• Written task
Leave out the pictures and repeat the rest of the material exactly.

.....

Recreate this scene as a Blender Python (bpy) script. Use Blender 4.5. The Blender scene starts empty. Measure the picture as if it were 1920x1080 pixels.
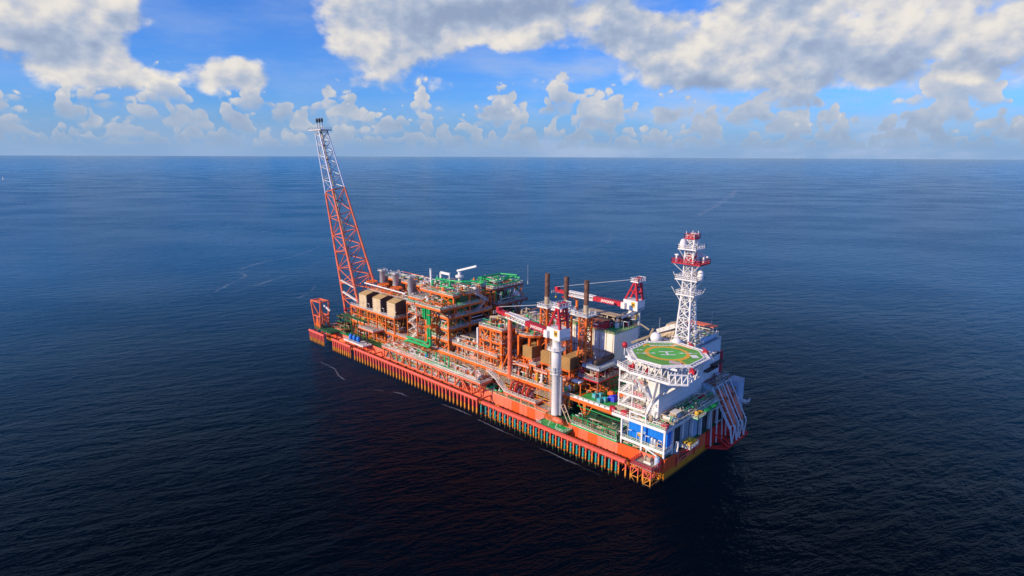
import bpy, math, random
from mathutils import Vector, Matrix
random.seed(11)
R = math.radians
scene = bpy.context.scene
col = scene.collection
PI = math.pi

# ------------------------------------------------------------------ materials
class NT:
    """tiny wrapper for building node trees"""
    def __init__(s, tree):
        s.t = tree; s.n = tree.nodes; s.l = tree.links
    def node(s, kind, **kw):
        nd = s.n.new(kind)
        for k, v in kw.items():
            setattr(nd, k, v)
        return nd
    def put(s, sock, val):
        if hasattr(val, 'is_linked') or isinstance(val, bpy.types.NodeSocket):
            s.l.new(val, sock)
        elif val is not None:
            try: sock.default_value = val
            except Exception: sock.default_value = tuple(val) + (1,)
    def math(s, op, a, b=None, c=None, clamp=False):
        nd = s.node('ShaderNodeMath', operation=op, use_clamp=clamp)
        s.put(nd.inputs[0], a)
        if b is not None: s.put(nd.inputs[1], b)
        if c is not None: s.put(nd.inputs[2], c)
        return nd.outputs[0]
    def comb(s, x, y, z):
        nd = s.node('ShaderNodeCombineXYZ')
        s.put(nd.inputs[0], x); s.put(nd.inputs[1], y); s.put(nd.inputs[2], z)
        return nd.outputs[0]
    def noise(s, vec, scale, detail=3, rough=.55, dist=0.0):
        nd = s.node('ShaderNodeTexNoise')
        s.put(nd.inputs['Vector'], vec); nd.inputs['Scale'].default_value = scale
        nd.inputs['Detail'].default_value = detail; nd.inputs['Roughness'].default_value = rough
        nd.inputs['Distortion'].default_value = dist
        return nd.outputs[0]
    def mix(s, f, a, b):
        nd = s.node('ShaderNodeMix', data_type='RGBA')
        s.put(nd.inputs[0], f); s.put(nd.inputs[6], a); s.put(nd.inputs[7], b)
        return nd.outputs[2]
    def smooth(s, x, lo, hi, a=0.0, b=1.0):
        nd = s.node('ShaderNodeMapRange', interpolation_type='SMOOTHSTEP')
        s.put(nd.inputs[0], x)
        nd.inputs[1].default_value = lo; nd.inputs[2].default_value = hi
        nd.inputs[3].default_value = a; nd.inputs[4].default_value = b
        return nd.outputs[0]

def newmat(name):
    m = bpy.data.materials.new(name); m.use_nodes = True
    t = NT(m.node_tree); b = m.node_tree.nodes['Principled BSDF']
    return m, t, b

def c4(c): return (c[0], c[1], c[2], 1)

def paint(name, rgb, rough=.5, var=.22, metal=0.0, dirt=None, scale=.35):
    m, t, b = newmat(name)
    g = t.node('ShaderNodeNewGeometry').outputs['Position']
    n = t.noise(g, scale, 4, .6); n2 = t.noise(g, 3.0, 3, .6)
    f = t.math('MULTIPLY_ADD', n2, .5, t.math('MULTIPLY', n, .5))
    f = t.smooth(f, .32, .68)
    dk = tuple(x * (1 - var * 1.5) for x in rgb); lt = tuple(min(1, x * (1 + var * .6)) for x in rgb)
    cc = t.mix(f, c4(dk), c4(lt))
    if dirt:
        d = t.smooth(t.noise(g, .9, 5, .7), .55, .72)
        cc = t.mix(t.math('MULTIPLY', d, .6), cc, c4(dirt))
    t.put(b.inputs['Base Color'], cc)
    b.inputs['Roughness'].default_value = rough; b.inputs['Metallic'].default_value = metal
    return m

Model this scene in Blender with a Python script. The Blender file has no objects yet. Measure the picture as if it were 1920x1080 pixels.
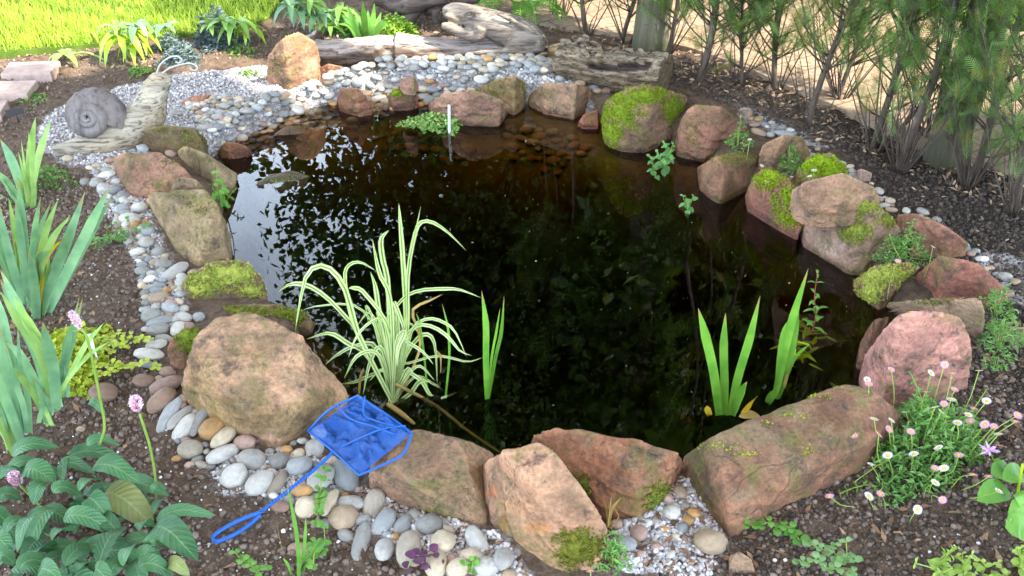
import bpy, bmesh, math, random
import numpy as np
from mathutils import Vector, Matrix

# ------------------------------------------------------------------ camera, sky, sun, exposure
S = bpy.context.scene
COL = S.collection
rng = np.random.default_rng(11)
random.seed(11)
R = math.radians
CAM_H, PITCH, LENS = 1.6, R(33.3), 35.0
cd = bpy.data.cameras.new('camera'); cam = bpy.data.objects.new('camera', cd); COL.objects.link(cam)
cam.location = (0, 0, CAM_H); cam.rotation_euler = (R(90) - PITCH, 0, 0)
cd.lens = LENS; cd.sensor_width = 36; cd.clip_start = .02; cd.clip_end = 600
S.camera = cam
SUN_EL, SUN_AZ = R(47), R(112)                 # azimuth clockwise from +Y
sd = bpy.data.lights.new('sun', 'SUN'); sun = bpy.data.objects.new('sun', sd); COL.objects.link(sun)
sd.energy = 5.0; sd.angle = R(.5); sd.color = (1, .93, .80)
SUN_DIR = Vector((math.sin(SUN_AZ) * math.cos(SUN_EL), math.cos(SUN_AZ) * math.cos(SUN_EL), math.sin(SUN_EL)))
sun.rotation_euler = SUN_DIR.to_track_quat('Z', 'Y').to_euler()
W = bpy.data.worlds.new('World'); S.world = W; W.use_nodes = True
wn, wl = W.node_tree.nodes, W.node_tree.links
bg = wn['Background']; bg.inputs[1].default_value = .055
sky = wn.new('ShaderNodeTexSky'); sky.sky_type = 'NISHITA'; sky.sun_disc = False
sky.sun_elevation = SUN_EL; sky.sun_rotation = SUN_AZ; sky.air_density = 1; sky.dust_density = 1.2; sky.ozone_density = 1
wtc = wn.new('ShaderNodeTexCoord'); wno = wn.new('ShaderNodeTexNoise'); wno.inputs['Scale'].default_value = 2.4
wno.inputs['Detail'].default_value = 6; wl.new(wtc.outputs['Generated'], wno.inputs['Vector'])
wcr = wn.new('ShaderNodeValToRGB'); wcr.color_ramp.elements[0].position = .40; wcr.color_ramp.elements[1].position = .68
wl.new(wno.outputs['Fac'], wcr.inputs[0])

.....

• Problem solution
Recreate this scene as a Blender Python (bpy) script. Use Blender 4.5. The Blender scene starts empty. Measure the picture as if it were 1920x1080 pixels.
import bpy, math, random
from mathutils import Vector, Matrix
random.seed(11)
R = math.radians
scene = bpy.context.scene
col = scene.collection
PI = math.pi

# ------------------------------------------------------------------ materials
class NT:
    """tiny wrapper for building node trees"""
    def __init__(s, tree):
        s.t = tree; s.n = tree.nodes; s.l = tree.links
    def node(s, kind, **kw):
        nd = s.n.new(kind)
        for k, v in kw.items():
            setattr(nd, k, v)
        return nd
    def put(s, sock, val):
        if hasattr(val, 'is_linked') or isinstance(val, bpy.types.NodeSocket):
            s.l.new(val, sock)
        elif val is not None:
            try: sock.default_value = val
            except Exception: sock.default_value = tuple(val) + (1,)
    def math(s, op, a, b=None, c=None, clamp=False):
        nd = s.node('ShaderNodeMath', operation=op, use_clamp=clamp)
        s.put(nd.inputs[0], a)
        if b is not None: s.put(nd.inputs[1], b)
        if c is not None: s.put(nd.inputs[2], c)
        return nd.outputs[0]
    def comb(s, x, y, z):
        nd = s.node('ShaderNodeCombineXYZ')
        s.put(nd.inputs[0], x); s.put(nd.inputs[1], y); s.put(nd.inputs[2], z)
        return nd.outputs[0]
    def noise(s, vec, scale, detail=3, rough=.55, dist=0.0):
        nd = s.node('ShaderNodeTexNoise')
        s.put(nd.inputs['Vector'], vec); nd.inputs['Scale'].default_value = scale
        nd.inputs['Detail'].default_value = detail; nd.inputs['Roughness'].default_value = rough
        nd.inputs['Distortion'].default_value = dist
        return nd.outputs[0]
    def mix(s, f, a, b):
        nd = s.node('ShaderNodeMix', data_type='RGBA')
        s.put(nd.inputs[0], f); s.put(nd.inputs[6], a); s.put(nd.inputs[7], b)
        return nd.outputs[2]
    def smooth(s, x, lo, hi, a=0.0, b=1.0):
        nd = s.node('ShaderNodeMapRange', interpolation_type='SMOOTHSTEP')
        s.put(nd.inputs[0], x)
        nd.inputs[1].default_value = lo; nd.inputs[2].default_value = hi
        nd.inputs[3].default_value = a; nd.inputs[4].default_value = b
        return nd.outputs[0]

def newmat(name):
    m = bpy.data.materials.new(name); m.use_nodes = True
    t = NT(m.node_tree); b = m.node_tree.nodes['Principled BSDF']
    return m, t, b

def c4(c): return (c[0], c[1], c[2], 1)

def paint(name, rgb, rough=.5, var=.22, metal=0.0, dirt=None, scale=.35):
    m, t, b = newmat(name)
    g = t.node('ShaderNodeNewGeometry').outputs['Position']
    n = t.noise(g, scale, 4, .6); n2 = t.noise(g, 3.0, 3, .6)
    f = t.math('MULTIPLY_ADD', n2, .5, t.math('MULTIPLY', n, .5))
    f = t.smooth(f, .32, .68)
    dk = tuple(x * (1 - var * 1.5) for x in rgb); lt = tuple(min(1, x * (1 + var * .6)) for x in rgb)
    cc = t.mix(f, c4(dk), c4(lt))
    if dirt:
        d = t.smooth(t.noise(g, .9, 5, .7), .55, .72)
        cc = t.mix(t.math('MULTIPLY', d, .6), cc, c4(dirt))
    t.put(b.inputs['Base Color'], cc)
    b.inputs['Roughness'].default_value = rough; b.inputs['Metallic'].default_value = metal
    return m

Model this scene in Blender with a Python script. The Blender file has no objects yet. Measure the picture as if it were 1920x1080 pixels.
import bpy, bmesh, math, random
import numpy as np
from mathutils import Vector, Matrix

# ------------------------------------------------------------------ camera, sky, sun, exposure
S = bpy.context.scene
COL = S.collection
rng = np.random.default_rng(11)
random.seed(11)
R = math.radians
CAM_H, PITCH, LENS = 1.6, R(33.3), 35.0
cd = bpy.data.cameras.new('camera'); cam = bpy.data.objects.new('camera', cd); COL.objects.link(cam)
cam.location = (0, 0, CAM_H); cam.rotation_euler = (R(90) - PITCH, 0, 0)
cd.lens = LENS; cd.sensor_width = 36; cd.clip_start = .02; cd.clip_end = 600
S.camera = cam
SUN_EL, SUN_AZ = R(47), R(112)                 # azimuth clockwise from +Y
sd = bpy.data.lights.new('sun', 'SUN'); sun = bpy.data.objects.new('sun', sd); COL.objects.link(sun)
sd.energy = 5.0; sd.angle = R(.5); sd.color = (1, .93, .80)
SUN_DIR = Vector((math.sin(SUN_AZ) * math.cos(SUN_EL), math.cos(SUN_AZ) * math.cos(SUN_EL), math.sin(SUN_EL)))
sun.rotation_euler = SUN_DIR.to_track_quat('Z', 'Y').to_euler()
W = bpy.data.worlds.new('World'); S.world = W; W.use_nodes = True
wn, wl = W.node_tree.nodes, W.node_tree.links
bg = wn['Background']; bg.inputs[1].default_value = .055
sky = wn.new('ShaderNodeTexSky'); sky.sky_type = 'NISHITA'; sky.sun_disc = False
sky.sun_elevation = SUN_EL; sky.sun_rotation = SUN_AZ; sky.air_density = 1; sky.dust_density = 1.2; sky.ozone_density = 1
wtc = wn.new('ShaderNodeTexCoord'); wno = wn.new('ShaderNodeTexNoise'); wno.inputs['Scale'].default_value = 2.4
wno.inputs['Detail'].default_value = 6; wl.new(wtc.outputs['Generated'], wno.inputs['Vector'])
wcr = wn.new('ShaderNodeValToRGB'); wcr.color_ramp.elements[0].position = .40; wcr.color_ramp.elements[1].position = .68
wl.new(wno.outputs['Fac'], wcr.inputs[0])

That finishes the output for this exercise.